----- Stored data -----
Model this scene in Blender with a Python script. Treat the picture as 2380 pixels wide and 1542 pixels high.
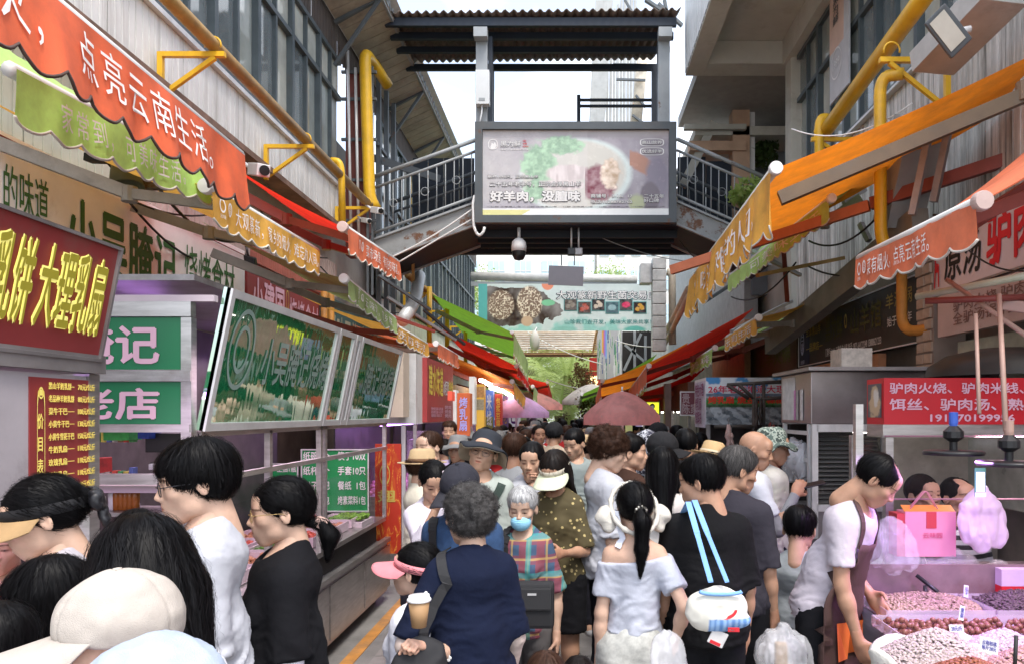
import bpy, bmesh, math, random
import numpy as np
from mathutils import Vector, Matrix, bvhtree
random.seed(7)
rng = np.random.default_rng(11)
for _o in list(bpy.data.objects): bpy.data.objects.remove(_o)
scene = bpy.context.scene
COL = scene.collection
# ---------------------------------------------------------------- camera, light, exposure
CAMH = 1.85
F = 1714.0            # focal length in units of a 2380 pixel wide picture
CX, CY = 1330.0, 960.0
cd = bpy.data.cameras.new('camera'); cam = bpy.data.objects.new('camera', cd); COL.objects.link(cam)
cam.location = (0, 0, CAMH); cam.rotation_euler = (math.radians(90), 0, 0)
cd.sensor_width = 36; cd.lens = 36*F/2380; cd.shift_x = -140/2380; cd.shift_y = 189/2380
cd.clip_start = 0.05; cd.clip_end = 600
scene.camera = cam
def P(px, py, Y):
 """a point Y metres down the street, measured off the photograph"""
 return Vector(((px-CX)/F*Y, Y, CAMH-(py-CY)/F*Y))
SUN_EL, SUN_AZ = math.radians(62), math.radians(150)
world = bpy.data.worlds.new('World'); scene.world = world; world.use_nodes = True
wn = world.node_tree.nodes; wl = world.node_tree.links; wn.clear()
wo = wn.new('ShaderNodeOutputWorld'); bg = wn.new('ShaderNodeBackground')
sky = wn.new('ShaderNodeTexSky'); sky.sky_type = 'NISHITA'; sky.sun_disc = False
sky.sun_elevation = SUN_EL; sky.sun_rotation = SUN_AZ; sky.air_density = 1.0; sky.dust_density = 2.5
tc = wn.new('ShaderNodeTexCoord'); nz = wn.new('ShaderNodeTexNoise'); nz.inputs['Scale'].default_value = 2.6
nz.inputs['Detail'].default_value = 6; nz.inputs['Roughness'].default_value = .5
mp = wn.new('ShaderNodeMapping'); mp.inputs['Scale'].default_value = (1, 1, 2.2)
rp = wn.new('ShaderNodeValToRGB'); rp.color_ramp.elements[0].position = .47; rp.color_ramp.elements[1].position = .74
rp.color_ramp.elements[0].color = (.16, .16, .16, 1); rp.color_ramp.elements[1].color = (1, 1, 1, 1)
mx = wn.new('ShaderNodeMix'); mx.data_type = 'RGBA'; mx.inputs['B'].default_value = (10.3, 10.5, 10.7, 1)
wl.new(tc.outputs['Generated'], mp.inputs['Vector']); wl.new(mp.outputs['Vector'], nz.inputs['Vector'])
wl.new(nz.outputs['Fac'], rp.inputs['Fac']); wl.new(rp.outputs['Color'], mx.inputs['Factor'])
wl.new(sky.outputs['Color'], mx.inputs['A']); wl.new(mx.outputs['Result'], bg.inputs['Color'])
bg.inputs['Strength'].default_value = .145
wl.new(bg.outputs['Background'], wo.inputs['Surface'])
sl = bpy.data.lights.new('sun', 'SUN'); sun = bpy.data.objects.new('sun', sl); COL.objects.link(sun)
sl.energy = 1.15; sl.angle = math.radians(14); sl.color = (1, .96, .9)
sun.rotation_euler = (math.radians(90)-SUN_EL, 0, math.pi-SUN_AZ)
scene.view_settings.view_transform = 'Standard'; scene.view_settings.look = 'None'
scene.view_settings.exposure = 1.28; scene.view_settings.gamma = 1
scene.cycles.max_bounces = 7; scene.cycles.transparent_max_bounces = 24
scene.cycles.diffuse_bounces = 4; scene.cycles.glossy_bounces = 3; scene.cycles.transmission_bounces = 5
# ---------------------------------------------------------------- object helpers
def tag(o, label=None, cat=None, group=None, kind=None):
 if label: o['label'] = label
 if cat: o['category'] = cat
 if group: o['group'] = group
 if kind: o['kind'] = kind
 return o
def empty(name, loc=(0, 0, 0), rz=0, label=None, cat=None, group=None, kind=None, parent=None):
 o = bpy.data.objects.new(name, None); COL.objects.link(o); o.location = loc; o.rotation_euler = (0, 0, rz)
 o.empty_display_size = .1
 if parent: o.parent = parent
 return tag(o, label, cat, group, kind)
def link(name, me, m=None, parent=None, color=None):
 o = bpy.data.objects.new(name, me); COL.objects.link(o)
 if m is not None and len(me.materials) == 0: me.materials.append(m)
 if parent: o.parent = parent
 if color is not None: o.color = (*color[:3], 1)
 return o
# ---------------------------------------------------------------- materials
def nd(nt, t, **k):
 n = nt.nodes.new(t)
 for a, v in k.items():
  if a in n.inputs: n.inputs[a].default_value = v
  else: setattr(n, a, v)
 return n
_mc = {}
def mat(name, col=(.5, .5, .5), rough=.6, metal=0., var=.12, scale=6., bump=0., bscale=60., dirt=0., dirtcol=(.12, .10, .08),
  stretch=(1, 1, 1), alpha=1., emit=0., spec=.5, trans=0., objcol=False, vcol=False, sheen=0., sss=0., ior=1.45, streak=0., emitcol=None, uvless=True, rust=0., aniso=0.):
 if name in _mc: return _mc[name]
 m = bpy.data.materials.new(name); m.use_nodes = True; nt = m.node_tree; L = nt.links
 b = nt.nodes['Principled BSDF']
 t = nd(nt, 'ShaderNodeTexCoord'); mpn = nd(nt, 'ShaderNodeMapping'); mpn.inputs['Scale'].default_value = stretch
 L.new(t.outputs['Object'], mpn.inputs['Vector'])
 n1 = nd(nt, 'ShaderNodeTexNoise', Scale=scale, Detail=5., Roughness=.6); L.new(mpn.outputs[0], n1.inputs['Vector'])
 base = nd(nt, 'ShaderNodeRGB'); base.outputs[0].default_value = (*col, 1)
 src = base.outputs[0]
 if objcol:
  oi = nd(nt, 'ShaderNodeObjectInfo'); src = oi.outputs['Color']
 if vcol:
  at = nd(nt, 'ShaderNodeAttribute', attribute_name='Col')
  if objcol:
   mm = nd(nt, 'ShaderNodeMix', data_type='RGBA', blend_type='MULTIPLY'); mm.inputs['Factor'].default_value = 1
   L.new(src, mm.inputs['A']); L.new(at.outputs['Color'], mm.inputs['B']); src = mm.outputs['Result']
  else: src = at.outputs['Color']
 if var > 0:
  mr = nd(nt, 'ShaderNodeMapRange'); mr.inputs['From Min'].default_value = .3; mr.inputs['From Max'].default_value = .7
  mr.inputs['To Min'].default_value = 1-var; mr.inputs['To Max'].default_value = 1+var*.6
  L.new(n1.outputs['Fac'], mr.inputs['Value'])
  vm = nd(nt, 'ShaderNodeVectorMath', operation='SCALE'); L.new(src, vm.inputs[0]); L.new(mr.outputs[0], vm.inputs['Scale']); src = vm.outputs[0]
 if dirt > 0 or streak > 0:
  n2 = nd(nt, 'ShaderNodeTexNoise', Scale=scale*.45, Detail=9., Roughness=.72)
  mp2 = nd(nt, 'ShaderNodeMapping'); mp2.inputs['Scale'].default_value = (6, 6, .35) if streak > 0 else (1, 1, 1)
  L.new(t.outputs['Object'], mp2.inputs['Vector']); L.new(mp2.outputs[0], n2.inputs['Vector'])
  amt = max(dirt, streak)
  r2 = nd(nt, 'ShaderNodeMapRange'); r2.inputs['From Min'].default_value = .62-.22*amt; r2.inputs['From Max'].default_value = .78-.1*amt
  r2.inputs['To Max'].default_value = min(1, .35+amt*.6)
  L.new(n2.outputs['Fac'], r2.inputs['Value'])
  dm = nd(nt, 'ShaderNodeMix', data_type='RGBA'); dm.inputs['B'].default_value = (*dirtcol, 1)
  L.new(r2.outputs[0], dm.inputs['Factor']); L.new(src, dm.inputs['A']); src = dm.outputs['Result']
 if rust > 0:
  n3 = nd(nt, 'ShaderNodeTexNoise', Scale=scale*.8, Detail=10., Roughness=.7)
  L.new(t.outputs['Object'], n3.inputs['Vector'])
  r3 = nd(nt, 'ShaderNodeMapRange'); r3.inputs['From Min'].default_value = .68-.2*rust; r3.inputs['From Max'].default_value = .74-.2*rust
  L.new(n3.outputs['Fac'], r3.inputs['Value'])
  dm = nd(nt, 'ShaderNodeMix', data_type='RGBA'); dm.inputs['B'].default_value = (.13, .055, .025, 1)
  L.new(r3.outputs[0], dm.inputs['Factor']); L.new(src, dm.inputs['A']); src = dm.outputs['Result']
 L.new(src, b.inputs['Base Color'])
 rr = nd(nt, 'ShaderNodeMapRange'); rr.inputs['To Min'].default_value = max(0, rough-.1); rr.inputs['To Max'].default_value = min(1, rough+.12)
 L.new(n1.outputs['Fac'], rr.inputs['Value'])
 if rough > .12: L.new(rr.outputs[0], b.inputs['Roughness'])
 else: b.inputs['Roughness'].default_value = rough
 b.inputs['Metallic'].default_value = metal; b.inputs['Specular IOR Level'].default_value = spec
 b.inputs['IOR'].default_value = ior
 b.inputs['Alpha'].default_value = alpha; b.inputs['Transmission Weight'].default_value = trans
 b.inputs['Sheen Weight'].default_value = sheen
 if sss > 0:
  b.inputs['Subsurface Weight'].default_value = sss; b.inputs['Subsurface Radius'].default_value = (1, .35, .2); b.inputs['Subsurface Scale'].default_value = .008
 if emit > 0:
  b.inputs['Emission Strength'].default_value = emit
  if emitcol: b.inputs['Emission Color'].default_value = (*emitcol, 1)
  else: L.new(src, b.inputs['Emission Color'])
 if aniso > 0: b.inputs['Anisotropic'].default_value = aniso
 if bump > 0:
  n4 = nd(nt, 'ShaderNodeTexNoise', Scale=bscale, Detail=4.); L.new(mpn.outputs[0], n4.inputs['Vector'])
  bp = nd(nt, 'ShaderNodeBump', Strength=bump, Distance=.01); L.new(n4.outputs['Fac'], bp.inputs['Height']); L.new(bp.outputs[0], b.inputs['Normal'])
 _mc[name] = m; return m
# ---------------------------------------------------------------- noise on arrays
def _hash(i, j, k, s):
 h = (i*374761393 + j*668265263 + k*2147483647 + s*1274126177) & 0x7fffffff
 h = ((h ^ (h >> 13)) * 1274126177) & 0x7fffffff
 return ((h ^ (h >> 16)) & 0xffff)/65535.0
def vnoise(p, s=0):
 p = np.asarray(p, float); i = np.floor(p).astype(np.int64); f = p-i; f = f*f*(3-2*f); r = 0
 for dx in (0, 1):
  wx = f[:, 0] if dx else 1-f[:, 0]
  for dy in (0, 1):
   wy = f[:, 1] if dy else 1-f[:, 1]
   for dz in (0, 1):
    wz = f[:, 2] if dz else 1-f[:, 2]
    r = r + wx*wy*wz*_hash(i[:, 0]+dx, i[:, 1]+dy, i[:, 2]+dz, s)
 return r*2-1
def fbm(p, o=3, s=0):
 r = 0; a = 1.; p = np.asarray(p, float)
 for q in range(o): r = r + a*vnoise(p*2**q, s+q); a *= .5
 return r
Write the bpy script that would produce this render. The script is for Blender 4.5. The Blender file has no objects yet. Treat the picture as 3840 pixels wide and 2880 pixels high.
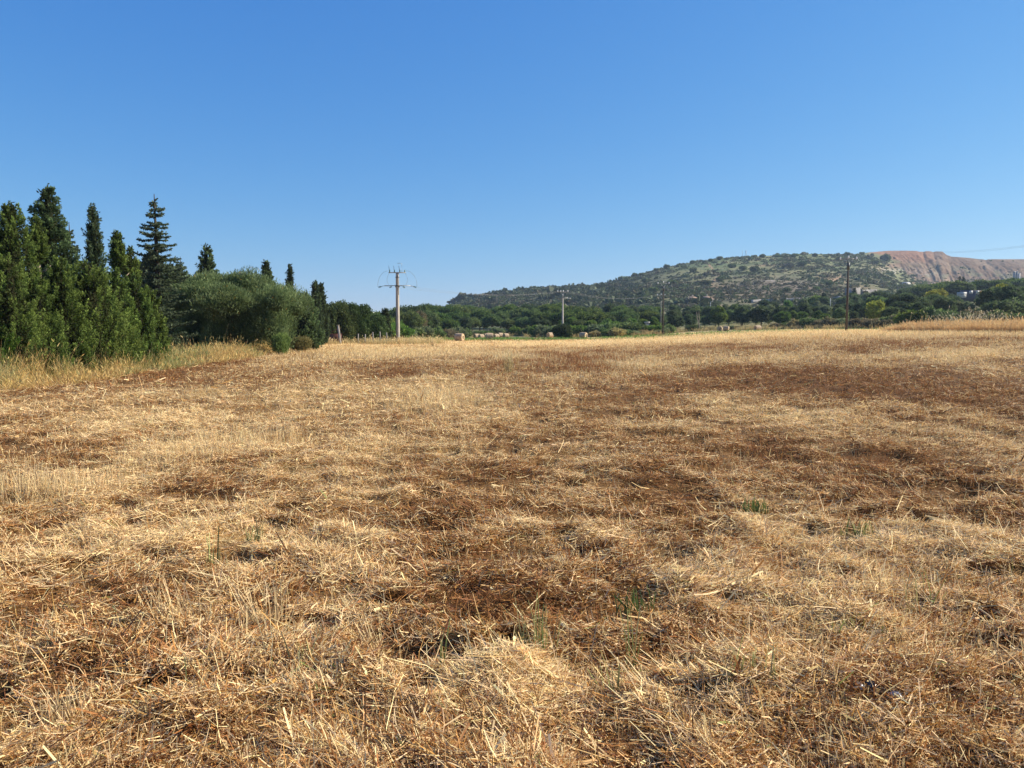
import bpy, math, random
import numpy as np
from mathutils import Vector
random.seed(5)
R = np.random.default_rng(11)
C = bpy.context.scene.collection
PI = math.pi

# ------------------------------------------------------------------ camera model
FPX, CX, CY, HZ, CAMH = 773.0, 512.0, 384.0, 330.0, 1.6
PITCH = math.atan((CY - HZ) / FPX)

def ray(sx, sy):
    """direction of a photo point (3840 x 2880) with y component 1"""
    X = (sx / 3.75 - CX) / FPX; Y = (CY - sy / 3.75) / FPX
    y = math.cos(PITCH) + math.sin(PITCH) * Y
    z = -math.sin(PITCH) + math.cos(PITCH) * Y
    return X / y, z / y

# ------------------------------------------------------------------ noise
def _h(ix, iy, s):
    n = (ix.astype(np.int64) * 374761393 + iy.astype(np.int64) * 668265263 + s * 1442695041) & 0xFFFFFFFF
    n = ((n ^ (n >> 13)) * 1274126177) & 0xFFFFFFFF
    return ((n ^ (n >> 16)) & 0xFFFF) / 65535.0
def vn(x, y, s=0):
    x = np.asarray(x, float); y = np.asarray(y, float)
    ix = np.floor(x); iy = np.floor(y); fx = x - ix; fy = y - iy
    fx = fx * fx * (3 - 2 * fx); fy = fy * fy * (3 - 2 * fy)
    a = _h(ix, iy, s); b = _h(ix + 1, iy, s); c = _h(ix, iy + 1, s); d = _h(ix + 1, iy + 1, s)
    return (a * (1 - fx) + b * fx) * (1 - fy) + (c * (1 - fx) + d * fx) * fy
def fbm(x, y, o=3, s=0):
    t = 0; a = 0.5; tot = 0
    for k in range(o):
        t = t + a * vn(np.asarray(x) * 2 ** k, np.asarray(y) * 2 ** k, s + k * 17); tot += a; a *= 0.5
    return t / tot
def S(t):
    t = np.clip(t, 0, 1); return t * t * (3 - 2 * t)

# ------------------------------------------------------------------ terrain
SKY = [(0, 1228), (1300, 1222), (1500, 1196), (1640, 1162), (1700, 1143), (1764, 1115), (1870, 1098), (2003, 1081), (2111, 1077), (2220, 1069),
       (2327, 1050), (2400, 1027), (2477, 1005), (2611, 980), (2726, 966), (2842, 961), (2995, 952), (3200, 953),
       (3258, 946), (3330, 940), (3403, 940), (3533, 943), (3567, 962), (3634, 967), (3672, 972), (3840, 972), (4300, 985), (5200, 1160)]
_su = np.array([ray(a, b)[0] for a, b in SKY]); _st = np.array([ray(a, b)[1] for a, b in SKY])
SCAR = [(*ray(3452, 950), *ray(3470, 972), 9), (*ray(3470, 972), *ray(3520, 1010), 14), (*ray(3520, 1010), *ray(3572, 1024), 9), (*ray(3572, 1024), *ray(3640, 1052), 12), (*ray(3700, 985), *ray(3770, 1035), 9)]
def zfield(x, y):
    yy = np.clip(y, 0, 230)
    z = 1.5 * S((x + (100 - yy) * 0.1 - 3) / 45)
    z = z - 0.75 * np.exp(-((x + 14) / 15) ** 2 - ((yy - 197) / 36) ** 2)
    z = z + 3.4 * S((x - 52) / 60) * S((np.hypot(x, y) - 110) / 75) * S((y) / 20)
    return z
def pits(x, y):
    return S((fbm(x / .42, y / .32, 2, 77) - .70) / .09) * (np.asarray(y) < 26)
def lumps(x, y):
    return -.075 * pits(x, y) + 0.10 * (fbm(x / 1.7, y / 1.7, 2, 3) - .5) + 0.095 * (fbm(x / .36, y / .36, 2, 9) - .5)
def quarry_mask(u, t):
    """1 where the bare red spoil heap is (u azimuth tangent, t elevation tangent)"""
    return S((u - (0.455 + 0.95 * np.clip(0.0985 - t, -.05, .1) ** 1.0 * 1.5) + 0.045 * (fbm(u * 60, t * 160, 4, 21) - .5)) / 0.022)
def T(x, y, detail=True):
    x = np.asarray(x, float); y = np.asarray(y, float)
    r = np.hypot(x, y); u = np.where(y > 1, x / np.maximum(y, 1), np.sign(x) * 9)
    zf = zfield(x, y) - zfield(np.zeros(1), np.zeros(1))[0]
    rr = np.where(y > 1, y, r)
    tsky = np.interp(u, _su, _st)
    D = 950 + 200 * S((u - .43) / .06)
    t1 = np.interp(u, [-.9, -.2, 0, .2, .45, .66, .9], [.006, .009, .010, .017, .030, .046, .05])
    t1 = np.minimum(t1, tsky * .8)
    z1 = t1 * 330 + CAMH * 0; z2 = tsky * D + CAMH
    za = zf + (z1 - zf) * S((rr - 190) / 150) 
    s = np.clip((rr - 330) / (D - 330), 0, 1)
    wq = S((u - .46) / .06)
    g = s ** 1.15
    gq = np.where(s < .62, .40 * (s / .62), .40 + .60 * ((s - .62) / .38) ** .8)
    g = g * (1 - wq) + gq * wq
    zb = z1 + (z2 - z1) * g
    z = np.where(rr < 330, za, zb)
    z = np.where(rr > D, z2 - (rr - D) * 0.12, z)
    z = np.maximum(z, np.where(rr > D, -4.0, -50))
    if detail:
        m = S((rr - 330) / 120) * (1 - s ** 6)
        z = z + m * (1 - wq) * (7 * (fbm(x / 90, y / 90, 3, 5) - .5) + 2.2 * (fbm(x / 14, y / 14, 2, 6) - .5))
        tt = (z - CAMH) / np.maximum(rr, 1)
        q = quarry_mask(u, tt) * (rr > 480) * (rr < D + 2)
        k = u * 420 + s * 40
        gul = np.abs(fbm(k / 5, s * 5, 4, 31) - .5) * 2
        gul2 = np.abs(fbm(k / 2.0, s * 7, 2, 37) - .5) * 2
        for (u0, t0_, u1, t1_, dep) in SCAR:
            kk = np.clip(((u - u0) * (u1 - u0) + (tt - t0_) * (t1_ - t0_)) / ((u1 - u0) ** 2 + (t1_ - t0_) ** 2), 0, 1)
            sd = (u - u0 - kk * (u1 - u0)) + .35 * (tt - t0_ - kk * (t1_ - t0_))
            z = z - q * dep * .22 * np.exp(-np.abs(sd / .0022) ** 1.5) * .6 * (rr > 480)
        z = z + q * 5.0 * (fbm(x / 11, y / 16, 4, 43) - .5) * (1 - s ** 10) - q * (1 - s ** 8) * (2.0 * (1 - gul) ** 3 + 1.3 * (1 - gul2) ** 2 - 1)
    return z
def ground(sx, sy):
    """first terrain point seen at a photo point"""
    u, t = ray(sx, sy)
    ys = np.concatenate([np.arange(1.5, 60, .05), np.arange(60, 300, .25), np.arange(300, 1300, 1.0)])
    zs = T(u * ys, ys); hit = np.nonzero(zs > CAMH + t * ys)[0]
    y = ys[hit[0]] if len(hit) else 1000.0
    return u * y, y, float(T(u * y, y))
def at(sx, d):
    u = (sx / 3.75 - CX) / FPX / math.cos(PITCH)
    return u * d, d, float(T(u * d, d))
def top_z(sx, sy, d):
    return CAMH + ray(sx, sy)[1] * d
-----
**Challenge**
Using the data above, which lines fall from the one with "Write the bpy" through the one with "PITCH = math.atan((CY - HZ) / FPX)"? Repeat them exactly, ends included, minus any pictures.

**Output for this exercise**
Write the bpy script that would produce this render. The script is for Blender 4.5. The Blender file has no objects yet. Treat the picture as 3840 pixels wide and 2880 pixels high.
import bpy, math, random
import numpy as np
from mathutils import Vector
random.seed(5)
R = np.random.default_rng(11)
C = bpy.context.scene.collection
PI = math.pi

# ------------------------------------------------------------------ camera model
FPX, CX, CY, HZ, CAMH = 773.0, 512.0, 384.0, 330.0, 1.6
PITCH = math.atan((CY - HZ) / FPX)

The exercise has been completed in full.